ところが、もしも気温上昇をパリ協定の野心的な目標である1.5度に抑えることができれば、氷河の53%が解けないまま残り海面上昇も14cmですむそうです。

この違いによって、氷河が解けて流れ出した水の影響を受ける周辺地域や、海面上昇の影響を受ける沿岸地域の潜在的な被害を未然に防ぐことができます。近くにいないと目に見えない変化ですが、めちゃくちゃ大きいです。

今回の研究には参加していない、ノーザンブリア大学(イギリス)のAndrew Shepherd氏は、研究が持つ意味についてこう述べています

「この研究は、仮に今すぐ温暖化が止まったとしても、氷河の融解は何世紀にもわたって続くことを示しています。これは、私たちの生涯を通して劇的な変化が起こるという考えさせられる結果です。このまま化石燃料を燃やし続けるようなら、山の景観はまったく別物になってしまうでしょう」

「たった0.1度」が氷河の運命を左右する

研究チームは、グリーンランドと南極の氷床を除く20万以上の氷河を対象に、8種類の氷河モデルを使って今後数千年にわたる変化をシミュレーションしました。

その結果、気温が0.1度上昇するごとに、約2%の氷河が失われるという驚きの事実が明らかになりました。

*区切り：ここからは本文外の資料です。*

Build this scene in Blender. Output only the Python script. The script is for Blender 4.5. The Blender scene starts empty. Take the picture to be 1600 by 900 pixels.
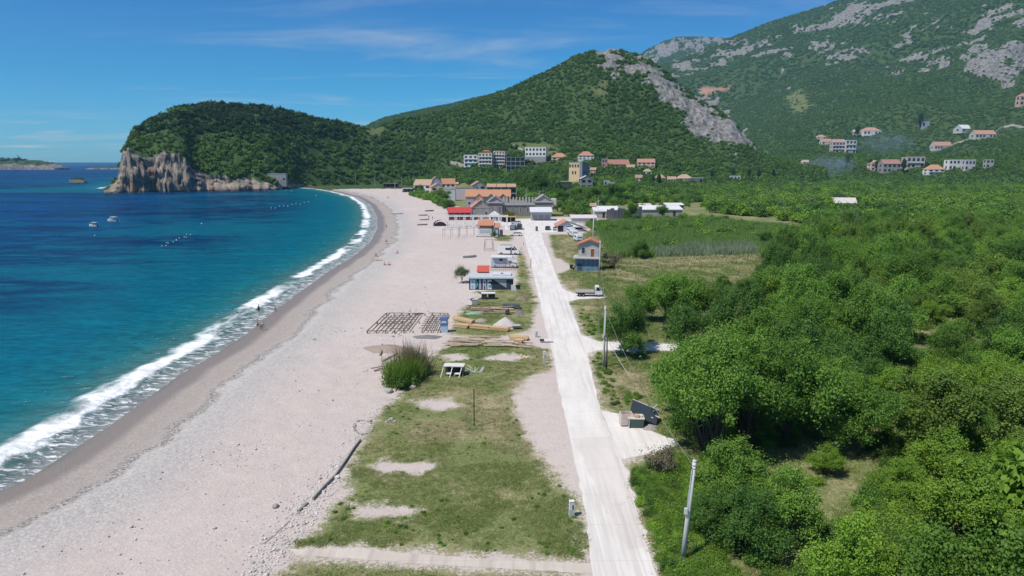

「この研究の特にユニークな点は、気温が0.1度上昇するごとに、どれほど大きな違いが生まれるかを明確に示せたことです」と、共同筆頭著者であるインスブルック大学(オーストリア)のLilian Schuster氏は語っています

この「たった0.1度」の変化が、氷河の消失量だけでなく、それに依存する水資源や生態系、観光産業、そして文化までも左右するといいます。

「この研究は、温暖化の進行を0.1度でも抑えることができれば、その分だけ氷河の消失によって生じる人々の苦しみを減らすことができると示しています。だからこそ、まだ間に合うという希望を持って行動してほしいです」とSchuster氏は強調しています。

遠い存在の氷河がもたらす身近なコスト

多くの人にとって、氷河は遠い山奥の自然現象に思えるかもしれません。でも、海面上昇の25%は氷河の融解によるものであり、沿岸部に暮らす人々の防災コストになって跳ね返ってきます。

ブリュッセル自由大学の氷河学者で、研究の共同主執筆者を務めたHarry Zekollari氏は、次のように述べています

「ベルギーで氷河学をやっている理由をいつも尋ねられますが、答えは『海面上昇』です。地球上のあらゆる場所で氷河が解けており、山から遠く離れた沿岸地域の護岸にも影響を与えているのです」

すべてはつながっていて、遠い場所で起こっていることだから自分には関係ないやってわけにはいかないんですよね。

未来を左右するのは「いま」

研究者たちは、氷河の未来がまだ完全に決まってしまったわけではないと強調しています。

先述のZekollari氏も氷河の未来について、こう訴えます

「残念ながら多くの氷河は失われてしまうでしょう。しかし、野心的な目標を設定すれば、まだ多くの氷河を守ることができます。氷河は美しいだけでなく、水の供給や海面水位の調整、観光、水力発電、精神的価値、生態系など、さまざまな面で重要な役割を果たしています」

カーネギーメロン大学土木・環境工学科の准教授で、本研究の共同執筆者でもあるDavid Rounce氏も、氷河の現状と未来について次のように訴えます

「現在起こっている氷河の融解は、数十年前から続いている温暖化を反映しています。いま私たちが下す決断によって、世界中の水資源や海岸線、生態系の未来が決まるのです」

たしかに、気温が上がれば氷河は解けてしまいます。水も、土地も、文化も、命さえも失われていくかもしれません。

でも、ポジティブに考えれば、気温の上昇をたった0.1度でも低く抑えることができれば、その分だけ確実に氷河の一部が失われずにすんで、多くの人々を潜在的な被害から守れるってことでもあるんですよね。

「どうせ何をしても変わらない」とあきらめるのではなく、「次の0.1度の上昇を防ぐため」にできる限りの努力をすることで、数十年後の私たち自身、そして数百年後の未来の世代にとって、想像もできないほど大きな変化につながるんじゃないでしょうか。